Nel libro Business Model Generation vengono indicati quattro tipi di partnership:

  1. Strategic alliances between non-competitors
  2. Coopetition: strategic parnerships between competitors
  3. Joint ventures to develop new businesses
  4. Buyer-supplier relationshps to assure reliable supplier

Si tratta dunque non solo di fornitori di beni materiali ma tutti quei soggetti con cui costituiamo un legame più o meno forte e più o meno duraturo per raggiungere il nostro obiettivo. I nostri partner, quindi, potrebbero anche essere dei nostri diretti concorrenti con i quali, però, ci alleiamo temporaneamente perchè questo porta benefici ad entrambi. Un esempio semplice, pratico ed un po’ banale sono i gruppi di acquisto tra aziende per avere una posizione più forte verso il fornitore e per risparmiare facendo economie di scala.

Business model canvas

Business model canvas

Ne è un esempio concreto l’allenza tra due produttori di PC notebook: Packard Bell ed Asus. Le due aziende sono evidentemente in competizione tra loro mirando praticamente allo stesso mercato con prodotti di fasce sovrapponibili. Nec (che produce la linea Packard Bell) e Asus, però, hanno deciso di essere partner per quanto riguarda la progettazione e la produzione (o meglio l’acquisto da un fornitore esterno) di batterie per i loro PC. Infatti se voi acquistate una batteria di ricambio per un PC di uno dei due produttori citati è molto probabile che la stessa possa essere utilizzata anche su uno dei modelli di PC prodotti dall’altra. Con la differenza del nome impresso che sicuramente viene stampato prima della spedizione lasciando la differenziazione del prodotto alla fine della catena produttiva per abbattere i costi.
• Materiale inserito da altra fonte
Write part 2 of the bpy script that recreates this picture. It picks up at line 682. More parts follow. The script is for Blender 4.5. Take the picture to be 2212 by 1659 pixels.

Oltre all’economia di scala esistono almeno altre due motivazioni che spingono diverse società a stringere partnership: la prima è la riduzione dell’incertezza. Questo significa che i partner si alleano per trovare uno standard comune da seguire (nel libro viene citato l’esempio del consorzio che ha stabilito le caratteristiche dei Blu-ray). La seconda è la condivisione di alcune attività o risorse particolarmente costose oppure raramente utilizzate. Unendosi è certamente più probabile riuscire a trovare le risorse per acquistare una preziosa risorsa ed essendo in più di uno ad utilizzarla, con una buona pianificazione delle attività, è possibile saturare il tempo con il quale questa viene impiegata.

Un esempio un po’ più complesso ma che comunque voglio fare per concludere l’articolo è legato alla produzione/distribuzione dell’energia elettrica. Tranne casi particolari l’energia elettrica prodotta non può essere immagazzinata quindi le centrali elettriche devono sempre modulare la quantità di energia prodotta al consumo istantaneo di tutti gli utenti collegati. Ad un livello più operativo: se accendo una lampadina da 60W la centrale elettrica a cui sono collegato deve produrre 60W in più finchè la spengo. Considerando che variare le quantità di energia prodotta dalle centrali è molto costoso la tecnica seguita dalle aziende del settore è quella di collegare inseme un numero elevatissimo di utenti in modo da massimizzare le probabilità che, nel momento in cui io spengo la lampadina da 60W, qualcuno ne accenda un’altra, in modo che la centrale produca una quantità di energia elettrica il più possibile costante, che per loro è più semplice ed economico. Questo per dimostrare le potenzialità delle partnership chiave.